## EXERCISE
Retype, exactly as they stand, the lines from the start of the data to the line that contains "from mathutils import", both ends included. Leave the pictures out.

## SUPPLIED INFORMATION
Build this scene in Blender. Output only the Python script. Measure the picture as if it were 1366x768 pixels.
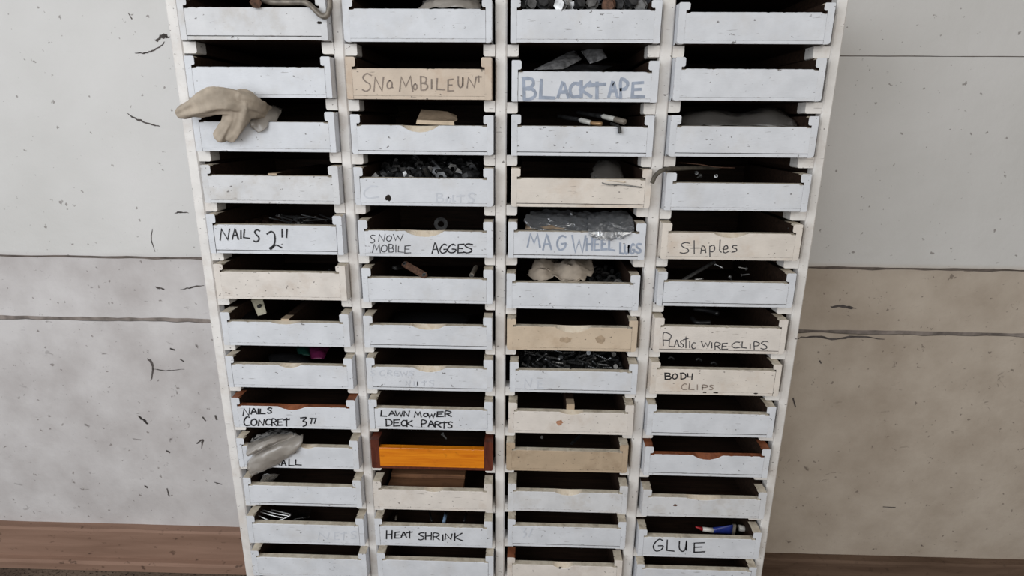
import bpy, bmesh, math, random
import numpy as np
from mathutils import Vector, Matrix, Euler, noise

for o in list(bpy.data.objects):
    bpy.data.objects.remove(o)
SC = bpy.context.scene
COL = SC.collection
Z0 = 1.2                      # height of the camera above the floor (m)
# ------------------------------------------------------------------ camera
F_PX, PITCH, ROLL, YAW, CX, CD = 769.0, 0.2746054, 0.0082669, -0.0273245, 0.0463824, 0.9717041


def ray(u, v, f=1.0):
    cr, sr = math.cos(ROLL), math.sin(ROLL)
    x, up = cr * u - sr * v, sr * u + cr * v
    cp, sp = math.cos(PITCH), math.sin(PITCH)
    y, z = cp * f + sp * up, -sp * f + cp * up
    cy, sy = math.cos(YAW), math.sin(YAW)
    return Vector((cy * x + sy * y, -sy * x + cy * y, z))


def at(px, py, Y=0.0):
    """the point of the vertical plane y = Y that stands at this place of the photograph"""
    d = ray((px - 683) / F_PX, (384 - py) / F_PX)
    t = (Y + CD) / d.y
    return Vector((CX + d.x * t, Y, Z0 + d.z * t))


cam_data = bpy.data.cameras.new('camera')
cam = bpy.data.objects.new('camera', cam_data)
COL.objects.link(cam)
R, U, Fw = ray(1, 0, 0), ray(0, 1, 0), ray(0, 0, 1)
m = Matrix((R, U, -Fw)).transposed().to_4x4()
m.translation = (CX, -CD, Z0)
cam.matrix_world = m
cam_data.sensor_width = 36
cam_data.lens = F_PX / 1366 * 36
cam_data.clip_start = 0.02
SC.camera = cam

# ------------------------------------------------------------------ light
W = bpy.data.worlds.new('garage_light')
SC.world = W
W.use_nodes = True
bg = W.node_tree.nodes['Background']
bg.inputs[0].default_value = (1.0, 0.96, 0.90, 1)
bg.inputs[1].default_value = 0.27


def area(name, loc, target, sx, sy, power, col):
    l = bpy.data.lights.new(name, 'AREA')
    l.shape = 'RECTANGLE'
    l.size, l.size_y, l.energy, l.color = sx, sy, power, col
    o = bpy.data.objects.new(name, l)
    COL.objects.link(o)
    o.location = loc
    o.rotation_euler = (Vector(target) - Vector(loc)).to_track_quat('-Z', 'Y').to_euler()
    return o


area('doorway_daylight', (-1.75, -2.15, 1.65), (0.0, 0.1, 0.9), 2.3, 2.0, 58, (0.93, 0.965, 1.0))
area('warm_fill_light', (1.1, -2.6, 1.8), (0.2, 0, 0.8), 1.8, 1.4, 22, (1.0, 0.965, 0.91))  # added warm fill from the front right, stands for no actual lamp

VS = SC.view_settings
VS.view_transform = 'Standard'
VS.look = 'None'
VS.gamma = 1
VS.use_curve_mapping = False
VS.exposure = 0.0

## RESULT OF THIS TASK
Build this scene in Blender. Output only the Python script. Measure the picture as if it were 1366x768 pixels.
import bpy, bmesh, math, random
import numpy as np
from mathutils import Vector, Matrix, Euler, noise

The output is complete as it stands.